Trekking the Himalaya, the Andes or the Sierra Nevada is common enough these days. Trekking companies have degrees of hardship package tours to suit everyone, enabling you to take it easy or push yourself to the limits. But the history of commercial trekking is relatively new, and hinterland resident, Antonia Deacock has the rare privilege of being one of the first to pioneer this popular adventure activity.
Exactly 50 years ago, Antonia and two female friends motored through twelve countries in Europe and Asia, trekked 300 miles on foot in the Himalaya, crossed five high passes up to 18,000 feet, and explored the mysterious country of eastern Zanskar where European women had not been seen before.
In this article, Antonia Deacock reflects back on that adventure, which was remarkable at the time for three women travelling alone.
Born in South Africa, Antonia trained as an architect in the 1950s and went on to work in London. That’s where she met her husband Warwick, an adventurer in his own right.
“Warwick introduced me to a world I had not encountered in my growing up years. In the professional circle of architecture one wasn’t so aware of the discrimination between the sexes. I was always very comfortable in the company of men or women. It didn’t matter to me. “
“I never saw feminism as a competition with males. My mother was big on equal under the law. That was as far as she went. I was never interested in the bra burning and all that.”

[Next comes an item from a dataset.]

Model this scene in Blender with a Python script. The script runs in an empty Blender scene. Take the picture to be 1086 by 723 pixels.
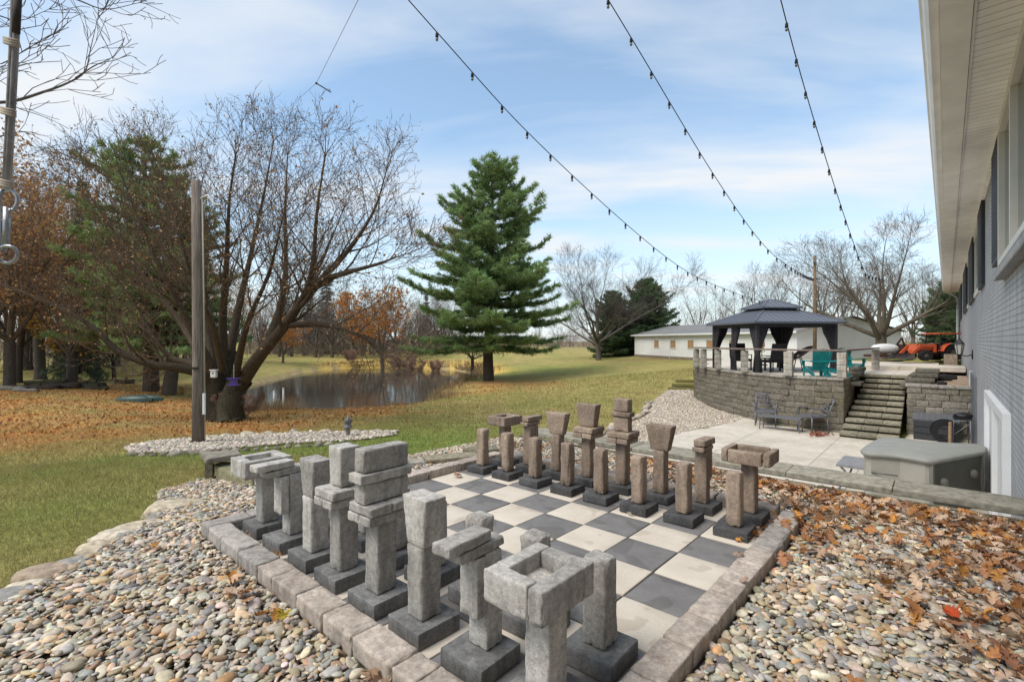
import bpy, bmesh, math, random
import numpy as np
from mathutils import Vector, Matrix, noise, Quaternion
random.seed(7); RNG = np.random.default_rng(11)
scn = bpy.context.scene
C = scn.collection
PI = math.pi
R = math.radians
# ------------------------------------------------------------------ camera
YAW = .727
CAM = Vector((4.4476, -1.4767, 1.5861))
CY, SY = math.cos(YAW), math.sin(YAW)
FPX = 518.
cd = bpy.data.cameras.new('camera'); cam = bpy.data.objects.new('camera', cd); C.objects.link(cam)
cam.location = CAM; cam.rotation_euler = (R(90), 0, YAW)
cd.sensor_width = 36; cd.lens = FPX / 1086 * 36; cd.clip_start = .05; cd.clip_end = 3000
scn.camera = cam
scn.view_settings.view_transform = 'Standard'; scn.view_settings.look = 'None'
scn.view_settings.exposure = 0; scn.view_settings.gamma = 1

def at(px, py, Z):
    """world point seen at a photo pixel, Z metres in front of the camera"""
    X = Z * (px - 543) / FPX
    return Vector((CAM.x + X*CY - Z*SY, CAM.y + X*SY + Z*CY, CAM.z - (py - 361.5) / FPX * Z))
def onz(px, py, z=0.):
    Z = FPX * (CAM.z - z) / (py - 361.5)
    return at(px, py, Z)
def depth(x, y):
    return -(x - CAM.x)*SY + (y - CAM.y)*CY
def lateral(x, y):
    return (x - CAM.x)*CY + (y - CAM.y)*SY

# ------------------------------------------------------------------ materials
def newmat(name):
    m = bpy.data.materials.new(name); m.use_nodes = True
    nt = m.node_tree; nt.nodes.clear()
    out = nt.nodes.new('ShaderNodeOutputMaterial'); b = nt.nodes.new('ShaderNodeBsdfPrincipled')
    nt.links.new(b.outputs[0], out.inputs[0])
    return m, nt, b
def N(nt, t, **kw):
    n = nt.nodes.new('ShaderNode' + t)
    for k, v in kw.items():
        if k.startswith('i_'):
            n.inputs[k[2:].replace('_', ' ')].default_value = v
        else: setattr(n, k, v)
    return n
def coords(nt, scale=(1, 1, 1), kind='Object'):
    tc = N(nt, 'TexCoord'); mp = N(nt, 'Mapping'); mp.inputs['Scale'].default_value = scale
    nt.links.new(tc.outputs[kind], mp.inputs[0]); return mp.outputs[0]
def worldpos(nt):
    g = N(nt, 'NewGeometry'); return g.outputs['Position']
def tex(nt, v, scale, detail=4, rough=.55):
    n = N(nt, 'TexNoise'); n.inputs['Scale'].default_value = scale; n.inputs['Detail'].default_value = detail
    n.inputs['Roughness'].default_value = rough; nt.links.new(v, n.inputs['Vector']); return n.outputs['Fac']
def ramp(nt, f, stops):
    r = N(nt, 'ValToRGB'); nt.links.new(f, r.inputs[0]); e = r.color_ramp.elements
    while len(e) < len(stops): e.new(.5)
    for i, (p, c) in enumerate(stops):
        e[i].position = p; e[i].color = (c[0], c[1], c[2], 1) if hasattr(c, '__len__') else (c, c, c, 1)
    return r.outputs[0]
def mix(nt, a, b, f=.5, mode='MIX'):
    n = N(nt, 'Mix', data_type='RGBA', blend_type=mode)
    for s, v in ((0, f), (6, a), (7, b)):
        if hasattr(v, 'type') and hasattr(v, 'links'): nt.links.new(v, n.inputs[s])
        elif hasattr(v, '__len__'): n.inputs[s].default_value = (v[0], v[1], v[2], 1)
        else: n.inputs[s].default_value = v
    return n.outputs[2]
def math_(nt, op, a, b=0.):
    n = N(nt, 'Math', operation=op)
    for i, v in enumerate((a, b)):
        if hasattr(v, 'links'): nt.links.new(v, n.inputs[i])
        else: n.inputs[i].default_value = v
    return n.outputs[0]
def bump(nt, b, h, strength=.4, dist=.01):
    n = N(nt, 'Bump'); n.inputs['Strength'].default_value = strength; n.inputs['Distance'].default_value = dist
    nt.links.new(h, n.inputs['Height']); nt.links.new(n.outputs[0], b.inputs['Normal'])
def attr(nt, name='Col'):
    a = N(nt, 'Attribute'); a.attribute_name = name; return a.outputs['Color']
def put(nt, b, col, rough=.8, spec=.3):
    if hasattr(col, 'links'): nt.links.new(col, b.inputs['Base Color'])
    else: b.inputs['Base Color'].default_value = (*col, 1)
    b.inputs['Roughness'].default_value = rough; b.inputs['Specular IOR Level'].default_value = spec

def m_plain(name, col, rough=.6, spec=.3, var=.18, scale=9, metal=0, bmp=.15):
    m, nt, b = newmat(name); v = coords(nt)
    n1 = tex(nt, v, scale, 5)
    d = tuple(c*(1-var) for c in col); l = tuple(min(1, c*(1+var)) for c in col)
    put(nt, b, ramp(nt, n1, [(.3, d), (.7, l)]), rough, spec); b.inputs['Metallic'].default_value = metal
    bump(nt, b, tex(nt, v, scale*6, 3), bmp, .004)
    return m
def m_concrete(name, col, speck=.35, tone=.25, warm=None, bmp=.5, fine=260, objvar=.16, streak=False):
    """tumbled concrete: cloudy tone, speckled aggregate, pits"""
    m, nt, b = newmat(name); v = coords(nt); w = worldpos(nt)
    big = tex(nt, w, 5.5, 5, .6); mid = tex(nt, w, 38, 4, .6); fin = tex(nt, v, fine, 2, .7)
    base = ramp(nt, big, [(.3, tuple(c*(1-tone) for c in col)), (.7, tuple(min(1, c*(1+tone)) for c in col))])
    if warm: base = mix(nt, base, warm, ramp(nt, tex(nt, w, 9, 3), [(.5, 0), (.75, .55)]))
    base = mix(nt, base, ramp(nt, mid, [(.3, .72), (.65, 1.12)]), 1., 'MULTIPLY')
    base = mix(nt, base, ramp(nt, fin, [(.32, 1-speck), (.5, 1), (.68, 1+speck*.7)]), .85, 'MULTIPLY')
    st = N(nt, 'Mapping'); st.inputs['Scale'].default_value = (9, 9, 1.6); nt.links.new(w, st.inputs[0])
    base = mix(nt, base, ramp(nt, tex(nt, st.outputs[0], 1.6, 4, .6), [(.36, .70), (.52, 1), (.70, 1.16)]), .8, 'MULTIPLY')
    base = mix(nt, base, tuple(min(1, c*1.55 + .04) for c in col), ramp(nt, tex(nt, w, 15, 5, .7), [(.60, 0), (.72, .42)]))
    vo = N(nt, 'TexVoronoi'); vo.inputs['Scale'].default_value = 75; nt.links.new(v, vo.inputs['Vector'])
    pit = ramp(nt, vo.outputs['Distance'], [(.10, .45), (.24, 1)]); base = mix(nt, base, pit, .55, 'MULTIPLY')
    oi = N(nt, 'ObjectInfo'); f = ramp(nt, oi.outputs['Random'], [(0, 1-objvar), (1, 1+objvar)])
    base = mix(nt, base, f, 1., 'MULTIPLY')
    put(nt, b, base, .92, .2)
    h = math_(nt, 'ADD', math_(nt, 'ADD', math_(nt, 'MULTIPLY', mid, .8), math_(nt, 'MULTIPLY', fin, .55)), math_(nt, 'MULTIPLY', pit, .35))
    bump(nt, b, h, bmp, .006)
    return m
def m_attr(name, rough=.8, spec=.3, nscale=60, var=.3, bmp=.2, trans=0, world=True, sub=0):
    """base colour from the mesh's own Col attribute, broken up by noise"""
    m, nt, b = newmat(name); v = worldpos(nt) if world else coords(nt)
    c = attr(nt); n = tex(nt, v, nscale, 4, .6)
    put(nt, b, mix(nt, c, ramp(nt, n, [(.28, 1-var), (.72, 1+var)]), 1., 'MULTIPLY'), rough, spec)
    if bmp: bump(nt, b, n, bmp, .004)
    if trans:
        out = [x for x in nt.nodes if x.type == 'OUTPUT_MATERIAL'][0]
        t = N(nt, 'BsdfTranslucent'); nt.links.new(c, t.inputs[0]); ms = N(nt, 'MixShader'); ms.inputs[0].default_value = trans
        nt.links.new(b.outputs[0], ms.inputs[1]); nt.links.new(t.outputs[0], ms.inputs[2]); nt.links.new(ms.outputs[0], out.inputs[0])
    return m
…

In 1958 while Warwick was climbing Pakistan’s Mt. Rakaposhi, Antonia and her two friends, Ann Davies and Eve Sims decided they wouldn’t “stay at home by the kitchen sink” but set out on what became known as the Women’s Overland Himalayan expedition. This raised eyebrows at the time, mainly because they were three attractive women travelling alone into a wilderness zone.
With remarkable confidence the three women secured sponsorships from Land Rover, Ovaltine and the Rank Organisation. The girls were meant to get to the camp site each night and, with a donated 16mm camera, take film of themselves drinking Ovaltine. Sadly, they often camped late and the film was too dark to use.

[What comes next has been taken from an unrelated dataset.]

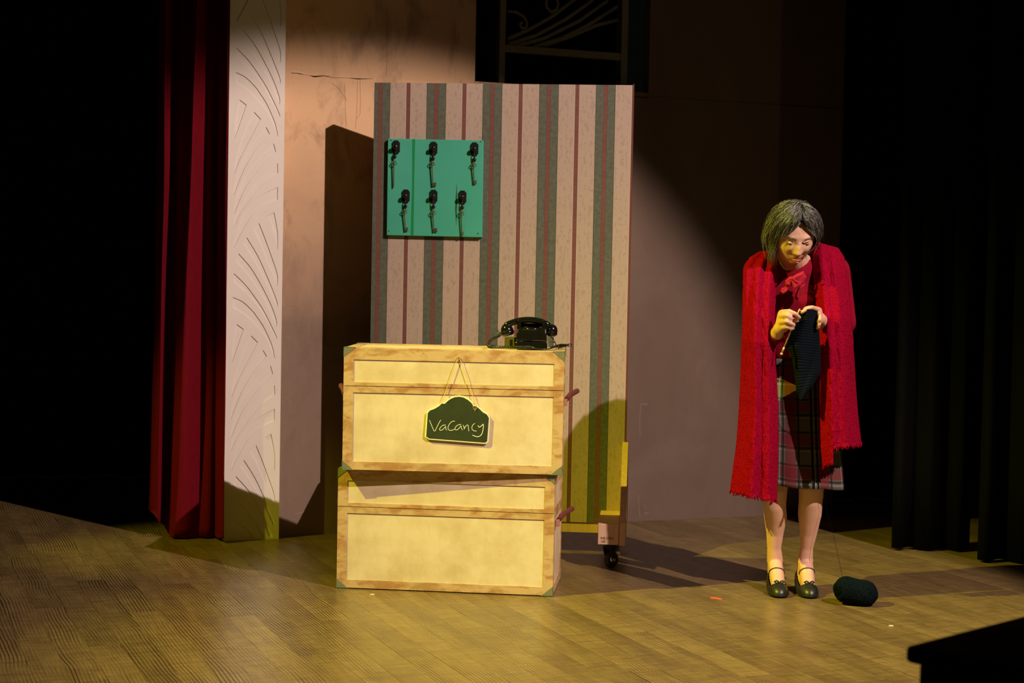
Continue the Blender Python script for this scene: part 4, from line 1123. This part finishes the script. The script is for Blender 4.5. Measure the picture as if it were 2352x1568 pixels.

What is amazing today is the relative ease with which the women drove through countries like Iran and Afghanistan and without being molested. You would be extremely unwise to travel to Kandahar today and yet, 50 years ago the women were welcomed there as honoured guests of the Pakistani consul.
They even secured an audience with the Indian Prime Minister, Jawaharlal Nehru, at his official residence in Delhi. They were first to climb Biwi Giwi renaming it Three Wives Peak and in the centre of a Buddhist kingdom the women discovered Padam, a rare Muslim village community.
Returning from their ten months adventure, Antonia said it wasn’t difficult to settle down to an urban role. She started writing a book on the trip, No Purdah in Padam. It sold out in 1959 but was sneered at by the Times Literary Supplement. Other sexist reporters spoke of buttons and hair clips and the cheap press view was that the girls’ exploit was not a REAL expedition.
Antonia is pragmatic about the sexism of the period and credits Warwick with being supportive of women striking out on their own.
“I couldn’t have handled Warwick if he’d been completely egocentric”, she laughs. “I think it’s a male characteristic to be somewhat self-focussed. It’s a limitation in their makeup. They can’t handle more than one thing at a time so they’ve worked out they’d better be number one.”
Antonia and Warwick have a healthy mutual respect which enabled them to set up their own adventure travel company – Ausventure – the first of its kind in Australia. Warwick had been used to mountaineering and route marches with heavy packs. But he had seen that trekking by Antonia and her friends could be enjoyable rather than a physical challenge.
“Here we were as women wandering along with our porters having a lovely holiday and this is what later inspired our travel venture”, says Antonia.
Antonia doesn’t think the same opportunities for adventure exist 50 years after her memorable trip.
“If the opportunities do exist they are quite rare, mainly because the first world countries have seized hold of the field of adventure. It has become big business and maybe Warwick and I contributed to it in our own way in taking people to out of the way places.”
“Nowadays international boundaries are more restrictive too. You would be stopped from entering many more countries, and of course, you may just get blown up as a by-product of visiting these places. “
There’s no doubt in Antonia’s mind that the Women’s Overland Himalayan Exhibition of 1958 opened up that region for many others to follow.
“Trekking has become enormously popular”, says Antonia, “and that is one of the good things to come out of our experience, that ordinary people can make these trips and not feel they have to be supermen or women.
“I think we were very privileged to be alive when we were because what we were witnessing was the transition of the West first meeting the East and changing it forever”.